On 19 December Occupy London went to court for the beginning of their eviction proceedings at the hands of the City of London Corporation. The gallery was awash with Occupy people who baffled the proceedings by spontaneously raising and shaking their hands in approval in true direct democracy style. And to their surprise, there was a lot to consent to. More than anything, when Justice Keith Lindblom interrupted the defence to state ‘as a matter of record’ that the issues the Occupy movement is addressing are of the ‘very greatest public importance’ was good reason to set a forest of hands waggling.

The defence, led by John Cooper QC, made short shrift of a witness for the prosecution, turning the City of London Corporation’s health and safety officer’s ‘intelligence gathering’ into a quagmire of hypocrisy and exaggeration.
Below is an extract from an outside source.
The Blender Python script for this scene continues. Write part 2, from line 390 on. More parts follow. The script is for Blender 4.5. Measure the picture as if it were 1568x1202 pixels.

Cooper pointed out some of the ‘observations’ that were being used to force the eviction of the camp, stating that ‘groups of homeless older men drinking alcohol’ and a ‘dog leaving faeces’ is hardly an urban phenomenon exclusive to the Occupy camp and certainly not a reflection of the genuine Occupiers themselves.

Does Occupy sound febrile itself? A rickety sideshow that has the limelight for a while? A couple of kooks with a fine line in hand signals and attention grabbing? Or is this part of the global movement for change that so many thinking people of the world have been waiting for?

From the inside, it seems more than that even. It’s a new way of protest entirely where there are no leaders and no single issue. It is a forum for change and an initiative to allow all people from all walks of life to take part in shaping a better world for all. And as the New Internationalist has shown for so long, economic crisis is not an obstacle to life but an invitation to a better one, if you want it.